**YOUR TASK**
Quote from the first line below through the line that contains "PI = math.pi", both included, and leave the pictures out.

**SOURCE DATA**
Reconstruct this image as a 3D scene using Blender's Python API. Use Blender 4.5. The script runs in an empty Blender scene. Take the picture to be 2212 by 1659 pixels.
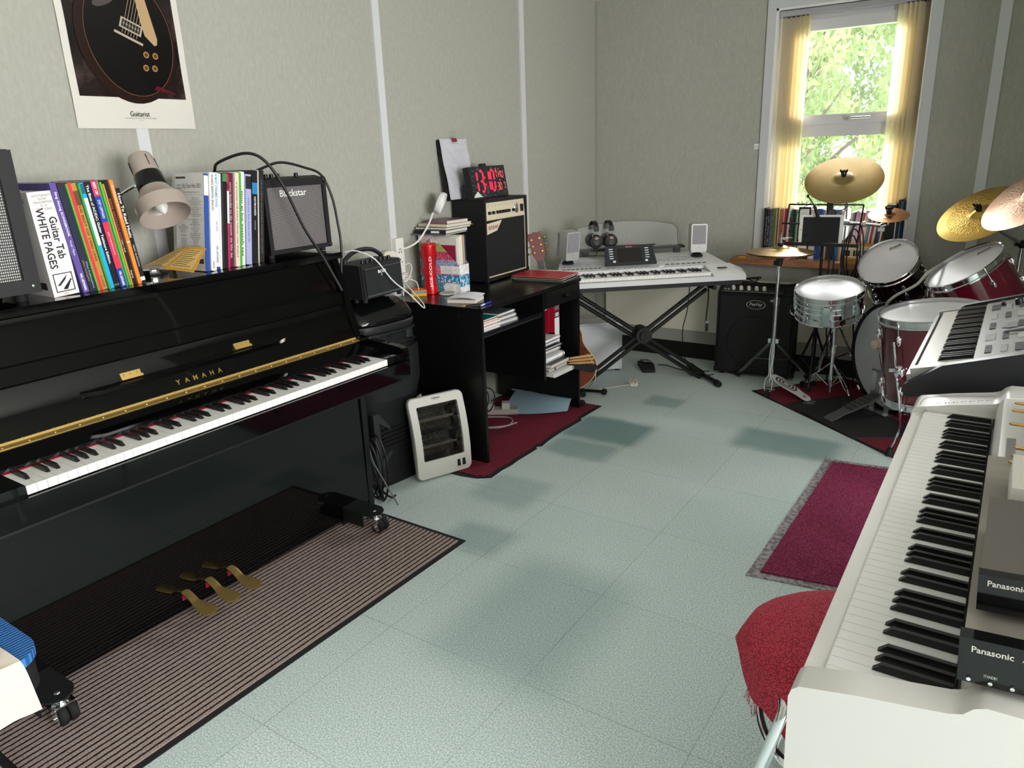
import bpy, bmesh, math, random
from mathutils import Vector, Matrix, Euler
SC = bpy.context.scene
COL = SC.collection
rnd = random.Random(7)
PI = math.pi

# ---------------------------------------------------------------- camera, world, lights, exposure
cam_d = bpy.data.cameras.new('camera')
cam_d.sensor_fit = 'HORIZONTAL'; cam_d.sensor_width = 36.0
cam_d.lens = 1594.5 / 2212 * 36.0
cam_d.clip_start = 0.02; cam_d.clip_end = 200
cam = bpy.data.objects.new('camera', cam_d); COL.objects.link(cam)
RT = ((0.83126792, 0.13953214, -0.53807474), (0.55482917, -0.26753339, 0.78777566), (-0.03403293, -0.95339219, -0.29980842))
m = Matrix.Identity(4)
for i in range(3):
    m[i][0] = RT[i][0]; m[i][1] = -RT[i][1]; m[i][2] = -RT[i][2]
m[0][3], m[1][3], m[2][3] = 2.562, 0.0, 1.44
cam.matrix_world = m
SC.camera = cam

w = bpy.data.worlds.new('overcast_sky'); SC.world = w; w.use_nodes = True
bg = w.node_tree.nodes['Background']
bg.inputs['Color'].default_value = (0.93, 0.97, 1.0, 1); bg.inputs['Strength'].default_value = 5.0

def area(name, loc, rot, sx, sy, power, col=(1, 1, 1)):
    d = bpy.data.lights.new(name, 'AREA'); d.shape = 'RECTANGLE'; d.size = sx; d.size_y = sy
    d.energy = power; d.color = col
    o = bpy.data.objects.new(name, d); o.location = loc; o.rotation_euler = rot; COL.objects.link(o)
sd = bpy.data.lights.new('sun', 'SUN'); sd.energy = 1.6; sd.angle = 0.05; sd.color = (1, .96, .88)
so = bpy.data.objects.new('sun', sd); so.rotation_euler = Euler((math.radians(38), 0, 0)); COL.objects.link(so)
# daylight entering by the unseen window in the right wall, and from the sky high outside the window in view
area('daylight_side', (5.26, .45, 1.5), (PI / 2, 0, PI / 2), 2.6, 1.3, 215, (1, .968, .972))
area('skylight_back', (1.6, 7.5, 2.97), (math.radians(-60), 0, 0), 3.0, .7, 480, (.95, .98, 1))
vs = SC.view_settings
vs.view_transform = 'Standard'; vs.look = 'None'; vs.exposure = 0.1; vs.gamma = 1.0; vs.use_curve_mapping = False

# ---------------------------------------------------------------- materials
MT = {}
def srgb(c):
    if isinstance(c, str):
        c = tuple(int(c[i:i + 2], 16) / 255 for i in (0, 2, 4))
    return tuple((x / 12.92 if x <= .04045 else ((x + .055) / 1.055) ** 2.4) for x in c) + (1,)
def mat(name, col, rough=.5, metal=0, spec=.5, bump=None, noise=None, coat=0, emit=0, trans=0, alpha=1, ior=1.45, stretch=None):
    """bump=(scale,strength)  noise=(scale,other colour,low,high)"""
    if name in MT: return MT[name]
    M = bpy.data.materials.new(name); M.use_nodes = True; MT[name] = M
    nt = M.node_tree; p = nt.nodes['Principled BSDF']; I = p.inputs
    I['Base Color'].default_value = srgb(col); I['Roughness'].default_value = rough; I['Metallic'].default_value = metal
    I['Specular IOR Level'].default_value = spec; I['Coat Weight'].default_value = coat; I['Coat Roughness'].default_value = .04
    I['IOR'].default_value = ior; I['Transmission Weight'].default_value = trans; I['Alpha'].default_value = alpha
    if emit: I['Emission Color'].default_value = srgb(col); I['Emission Strength'].default_value = emit
    if bump or noise:
        tc = nt.nodes.new('ShaderNodeTexCoord'); src = tc.outputs['Object']
        if stretch:
            mp = nt.nodes.new('ShaderNodeMapping'); mp.inputs['Scale'].default_value = stretch
            nt.links.new(src, mp.inputs[0]); src = mp.outputs[0]
    if noise:
        n = nt.nodes.new('ShaderNodeTexNoise'); n.inputs['Scale'].default_value = noise[0]; n.inputs['Detail'].default_value = 4
        r = nt.nodes.new('ShaderNodeValToRGB'); e = r.color_ramp.elements
        e[0].position = noise[2]; e[1].position = noise[3]; e[0].color = srgb(col); e[1].color = srgb(noise[1])
        nt.links.new(src, n.inputs['Vector']); nt.links.new(n.outputs['Fac'], r.inputs[0]); nt.links.new(r.outputs[0], I['Base Color'])
    if bump:
        n = nt.nodes.new('ShaderNodeTexNoise'); n.inputs['Scale'].default_value = bump[0]; n.inputs['Detail'].default_value = 3
        b = nt.nodes.new('ShaderNodeBump'); b.inputs['Strength'].default_value = bump[1]; b.inputs['Distance'].default_value = .002
        nt.links.new(src, n.inputs['Vector']); nt.links.new(n.outputs['Fac'], b.inputs['Height']); nt.links.new(b.outputs[0], I['Normal'])
    return M
def nodes(M): return M.node_tree, M.node_tree.nodes['Principled BSDF']
def mth(nt, op, a, b=None, c=None):
    n = nt.nodes.new('ShaderNodeMath'); n.operation = op
    for i, v in enumerate((a, b, c)):
        if v is None: continue
        if isinstance(v, (int, float)): n.inputs[i].default_value = v
        else: nt.links.new(v, n.inputs[i])
    return n.outputs[0]
def mixc(nt, f, a, b, bt='MIX'):
    n = nt.nodes.new('ShaderNodeMix'); n.data_type = 'RGBA'; n.blend_type = bt
    for k, v in ((0, f), (6, a), (7, b)):
        if isinstance(v, (int, float)): n.inputs[k].default_value = v
        elif isinstance(v, tuple): n.inputs[k].default_value = v
        else: nt.links.new(v, n.inputs[k])
    return n.outputs[2]
def texnoise(nt, src, scale, detail=3, rough=.5):
    n = nt.nodes.new('ShaderNodeTexNoise'); n.inputs['Scale'].default_value = scale; n.inputs['Detail'].default_value = detail
    n.inputs['Roughness'].default_value = rough
    if src is not None: nt.links.new(src, n.inputs['Vector'])
    return n.outputs['Fac']
def ramp(nt, f, stops):
    r = nt.nodes.new('ShaderNodeValToRGB'); e = r.color_ramp.elements
    while len(e) < len(stops): e.new(.5)
    for k, (p, c) in enumerate(stops): e[k].position = p; e[k].color = c if len(c) == 4 else c + (1,)
    nt.links.new(f, r.inputs[0]); return r.outputs[0]
def wpos(nt):
    g = nt.nodes.new('ShaderNodeNewGeometry'); s = nt.nodes.new('ShaderNodeSeparateXYZ')
    nt.links.new(g.outputs['Position'], s.inputs[0]); return g.outputs['Position'], s.outputs
def opos(nt):
    g = nt.nodes.new('ShaderNodeTexCoord'); s = nt.nodes.new('ShaderNodeSeparateXYZ')
    nt.links.new(g.outputs['Object'], s.inputs[0]); return g.outputs['Object'], s.outputs
def bumpn(nt, p, h, strength, dist=.002):
    b = nt.nodes.new('ShaderNodeBump'); b.inputs['Strength'].default_value = strength; b.inputs['Distance'].default_value = dist
    nt.links.new(h, b.inputs['Height']); nt.links.new(b.outputs[0], p.inputs['Normal'])

# ---------------------------------------------------------------- mesh building
def fr(o, x, y):
    x = Vector(x).normalized(); y = Vector(y); z = x.cross(y).normalized(); y = z.cross(x)
    M = Matrix.Identity(4)
    for i in range(3): M[i][0], M[i][1], M[i][2], M[i][3] = x[i], y[i], z[i], o[i]
    return M
def zfr(o, z, up=(0, 0, 1)):
    z = Vector(z).normalized(); u = Vector(up)
    if abs(z.dot(u)) > .98: u = Vector((0, 1, 0)) if abs(z.y) < .9 else Vector((1, 0, 0))
    x = u.cross(z).normalized(); y = z.cross(x)
    M = Matrix.Identity(4)
    for i in range(3): M[i][0], M[i][1], M[i][2], M[i][3] = x[i], y[i], z[i], o[i]
    return M
def T(x, y, z): return Matrix.Translation((x, y, z))
def RX(a): return Matrix.Rotation(a, 4, 'X')
def RY(a): return Matrix.Rotation(a, 4, 'Y')
def RZ(a): return Matrix.Rotation(a, 4, 'Z')
_txt = {}
def textmesh(s, shear=0, bold=0, ls=1):
    k = (s, shear, bold, ls)
    if k not in _txt:
        c = bpy.data.curves.new('t', 'FONT'); c.body = s; c.size = 1; c.shear = shear; c.offset = bold; c.resolution_u = 2
        c.align_x = 'CENTER'; c.align_y = 'CENTER'; c.space_line = ls
        o = bpy.data.objects.new('t', c); COL.objects.link(o)
        dg = bpy.context.evaluated_depsgraph_get(); me = bpy.data.meshes.new_from_object(o.evaluated_get(dg))
        v = [p.co.copy() for p in me.vertices]; f = [tuple(p.vertices) for p in me.polygons]
        bpy.data.objects.remove(o); bpy.data.curves.remove(c); bpy.data.meshes.remove(me)
        xs = [p.x for p in v] or [0]; ys = [p.y for p in v] or [0]
        _txt[k] = (v, f, (min(xs), max(xs), min(ys), max(ys)))
    return _txt[k]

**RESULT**
Reconstruct this image as a 3D scene using Blender's Python API. Use Blender 4.5. The script runs in an empty Blender scene. Take the picture to be 2212 by 1659 pixels.
import bpy, bmesh, math, random
from mathutils import Vector, Matrix, Euler
SC = bpy.context.scene
COL = SC.collection
rnd = random.Random(7)
PI = math.pi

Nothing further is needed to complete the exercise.